Governor Stevens confirmed his sachemship, and Seattle became the protector and the good genius of the town. A curious legend, which seems to be well founded, is related of a tax which Seattle levied upon the new town, for the sake of the trouble that the name would give him in the spiritual world. When a Dwamish Indian lost a near relative of the same name by death, he changed his own name, because the name might attract the ghost of the deceased, and so cause him to be haunted. The tribe believed that departed spirits loved their old habitations, and the associations of their names and deeds, and so they changed their names and places on the death of relatives, that they might not be disturbed by ghostly apparitions.
“Why do you ask for a tax?” asked a pioneer of Seattle.
“The name of the town will call me back after I am dead, and make me unhappy. I want my pay for what I shall suffer then, now.”
I hope that the rapid growth of the great city of the North does not disquiet the gentle and benevolent soul of Seattle. The city should raise a monument to him, that he may see that he is kindly remembered when he comes back to visit the associations of his name and life. Or, better for his shade, the city should kindly care for his daughter, poor old Angeline Seattle, who at the time of this writing (1890) is a beggar in the streets of uplifting commercial palaces and lovely homes!
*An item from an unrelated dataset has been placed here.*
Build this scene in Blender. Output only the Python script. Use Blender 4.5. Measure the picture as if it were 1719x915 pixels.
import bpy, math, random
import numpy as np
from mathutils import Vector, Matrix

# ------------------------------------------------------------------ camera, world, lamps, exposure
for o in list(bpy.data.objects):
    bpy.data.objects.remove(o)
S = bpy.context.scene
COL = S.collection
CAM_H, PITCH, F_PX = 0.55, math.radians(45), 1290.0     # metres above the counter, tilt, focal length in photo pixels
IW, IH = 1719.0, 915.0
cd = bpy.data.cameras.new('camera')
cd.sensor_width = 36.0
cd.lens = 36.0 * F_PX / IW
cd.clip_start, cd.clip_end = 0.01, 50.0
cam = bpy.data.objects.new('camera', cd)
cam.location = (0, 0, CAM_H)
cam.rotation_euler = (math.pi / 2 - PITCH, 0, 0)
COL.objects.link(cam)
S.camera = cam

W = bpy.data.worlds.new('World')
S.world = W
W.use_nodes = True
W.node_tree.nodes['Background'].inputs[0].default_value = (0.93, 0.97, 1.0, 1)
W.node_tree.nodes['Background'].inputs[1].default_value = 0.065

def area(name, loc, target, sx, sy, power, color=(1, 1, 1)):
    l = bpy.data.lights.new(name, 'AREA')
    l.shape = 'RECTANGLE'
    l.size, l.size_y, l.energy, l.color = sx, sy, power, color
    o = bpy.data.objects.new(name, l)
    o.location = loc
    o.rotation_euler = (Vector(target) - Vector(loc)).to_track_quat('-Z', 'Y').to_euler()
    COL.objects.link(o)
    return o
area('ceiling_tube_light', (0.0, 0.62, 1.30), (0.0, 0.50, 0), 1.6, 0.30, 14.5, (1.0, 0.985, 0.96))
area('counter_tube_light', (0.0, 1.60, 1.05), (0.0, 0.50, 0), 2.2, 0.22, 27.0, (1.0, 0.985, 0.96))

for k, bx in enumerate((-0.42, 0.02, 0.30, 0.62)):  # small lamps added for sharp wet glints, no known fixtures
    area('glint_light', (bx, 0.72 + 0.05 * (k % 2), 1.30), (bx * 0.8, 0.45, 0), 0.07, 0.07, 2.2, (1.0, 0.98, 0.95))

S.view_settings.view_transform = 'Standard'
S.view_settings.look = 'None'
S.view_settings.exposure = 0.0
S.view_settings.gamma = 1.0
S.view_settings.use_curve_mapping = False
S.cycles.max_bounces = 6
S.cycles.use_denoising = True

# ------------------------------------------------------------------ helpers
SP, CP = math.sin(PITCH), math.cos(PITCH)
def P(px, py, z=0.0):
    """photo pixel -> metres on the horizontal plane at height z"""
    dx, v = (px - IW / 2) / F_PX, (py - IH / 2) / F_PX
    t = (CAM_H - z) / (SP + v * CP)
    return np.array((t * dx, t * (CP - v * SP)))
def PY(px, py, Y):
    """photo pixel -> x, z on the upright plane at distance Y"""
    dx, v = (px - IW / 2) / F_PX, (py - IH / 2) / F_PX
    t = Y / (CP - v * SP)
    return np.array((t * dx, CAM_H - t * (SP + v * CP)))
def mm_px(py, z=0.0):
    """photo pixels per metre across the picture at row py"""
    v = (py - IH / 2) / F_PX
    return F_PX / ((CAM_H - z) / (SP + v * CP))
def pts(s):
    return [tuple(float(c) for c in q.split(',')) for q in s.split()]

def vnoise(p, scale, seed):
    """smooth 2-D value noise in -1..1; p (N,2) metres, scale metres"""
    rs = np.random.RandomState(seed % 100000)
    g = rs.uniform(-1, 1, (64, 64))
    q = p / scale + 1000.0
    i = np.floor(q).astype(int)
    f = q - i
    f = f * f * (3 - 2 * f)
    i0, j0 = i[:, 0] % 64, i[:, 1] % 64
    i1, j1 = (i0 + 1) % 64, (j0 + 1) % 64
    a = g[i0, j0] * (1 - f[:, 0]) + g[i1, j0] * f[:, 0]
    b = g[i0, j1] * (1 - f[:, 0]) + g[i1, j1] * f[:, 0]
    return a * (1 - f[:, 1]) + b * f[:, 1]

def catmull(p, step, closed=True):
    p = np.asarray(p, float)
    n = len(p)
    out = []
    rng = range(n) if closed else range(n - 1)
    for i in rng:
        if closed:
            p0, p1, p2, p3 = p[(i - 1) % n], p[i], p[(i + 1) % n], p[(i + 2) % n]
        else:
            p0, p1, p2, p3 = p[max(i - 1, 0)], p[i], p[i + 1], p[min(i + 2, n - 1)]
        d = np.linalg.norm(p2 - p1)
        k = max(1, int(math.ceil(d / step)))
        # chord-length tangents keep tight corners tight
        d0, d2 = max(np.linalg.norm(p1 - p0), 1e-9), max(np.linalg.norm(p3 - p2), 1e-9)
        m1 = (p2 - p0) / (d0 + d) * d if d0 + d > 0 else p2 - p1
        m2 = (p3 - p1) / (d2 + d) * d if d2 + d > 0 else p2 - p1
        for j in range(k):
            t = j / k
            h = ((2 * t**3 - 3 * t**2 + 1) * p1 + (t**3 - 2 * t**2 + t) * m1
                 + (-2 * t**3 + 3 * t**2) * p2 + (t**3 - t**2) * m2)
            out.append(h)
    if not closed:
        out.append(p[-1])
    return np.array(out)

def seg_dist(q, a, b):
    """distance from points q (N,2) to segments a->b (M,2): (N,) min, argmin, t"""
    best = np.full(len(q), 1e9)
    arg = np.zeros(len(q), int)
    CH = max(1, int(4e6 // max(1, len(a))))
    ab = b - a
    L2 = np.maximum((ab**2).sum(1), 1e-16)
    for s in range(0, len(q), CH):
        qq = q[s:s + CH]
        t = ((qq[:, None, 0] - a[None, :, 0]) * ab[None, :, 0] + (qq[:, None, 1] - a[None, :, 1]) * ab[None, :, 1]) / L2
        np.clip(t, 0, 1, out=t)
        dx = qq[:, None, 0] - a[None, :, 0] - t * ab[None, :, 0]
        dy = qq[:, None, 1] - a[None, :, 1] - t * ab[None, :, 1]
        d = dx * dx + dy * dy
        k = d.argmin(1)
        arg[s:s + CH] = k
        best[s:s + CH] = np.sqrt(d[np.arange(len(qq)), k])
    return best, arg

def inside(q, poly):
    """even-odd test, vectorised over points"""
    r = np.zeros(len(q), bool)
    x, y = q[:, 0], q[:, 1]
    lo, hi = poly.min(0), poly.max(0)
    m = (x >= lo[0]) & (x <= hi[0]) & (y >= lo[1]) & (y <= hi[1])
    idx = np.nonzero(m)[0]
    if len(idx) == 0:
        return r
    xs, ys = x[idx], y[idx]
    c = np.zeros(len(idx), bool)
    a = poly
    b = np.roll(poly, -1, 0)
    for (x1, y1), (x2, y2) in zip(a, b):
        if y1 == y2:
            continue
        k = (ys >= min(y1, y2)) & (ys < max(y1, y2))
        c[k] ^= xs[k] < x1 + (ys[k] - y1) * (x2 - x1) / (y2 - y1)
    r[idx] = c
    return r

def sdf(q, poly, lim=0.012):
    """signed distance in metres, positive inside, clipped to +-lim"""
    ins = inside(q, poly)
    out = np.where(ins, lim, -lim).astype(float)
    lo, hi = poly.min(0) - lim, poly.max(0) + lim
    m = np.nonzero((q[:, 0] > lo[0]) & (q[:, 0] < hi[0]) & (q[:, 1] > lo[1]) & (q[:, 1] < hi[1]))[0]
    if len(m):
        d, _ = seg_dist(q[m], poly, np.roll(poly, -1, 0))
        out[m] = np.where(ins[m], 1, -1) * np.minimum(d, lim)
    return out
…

We visited her in her hut outside of the city some months ago, to ask her if she saved Seattle in 1855, by giving information to the pioneers that the woods around it were full of lurking Indians, bent on a plot to destroy it; for there is a legend that on that shadowy December night, when Seattle was in peril, and the council of Indian warriors met and resolved to destroy the town before morning, Jim, a friendly Indian, was present at the conference as a spy. He found means to warn the pioneers of their immediate danger.
The ship of war Decatur, under Captain Gansevoort, lay in the harbor. Jim, who had acted in the Indian council, secretly, in the interest of the town, had advised the chiefs to defer the attack until early in the morning, when the officers of the Decatur would be off their guard.
[Illustration: Middle block-house at the Cascades.]
Night fell on the Puget Sea. The people went into the block-house to sleep, and the men of the Decatur guarded the town, taking their stations on shore. As the night deepened, a thousand hostile Indians crept up to the place and awaited the morning, when the guard should go on board the ship for breakfast, and the people should come out of the block-house and go to their houses, and “set the gun behind the door.”
It was on this night, according to the legend, that “Old Angeline,” as she is now called, became the messenger that saved the inhabitants from destruction.
The legend has been doubted; and when we asked the short, flat-faced old woman, as she answered our knock, if she was the daughter of the chief who saved Seattle, she simply said, “Chief,” grinned, and made a bow. She was ready to accept the traditional honors of the wild legend worthy of the pen of a Cooper.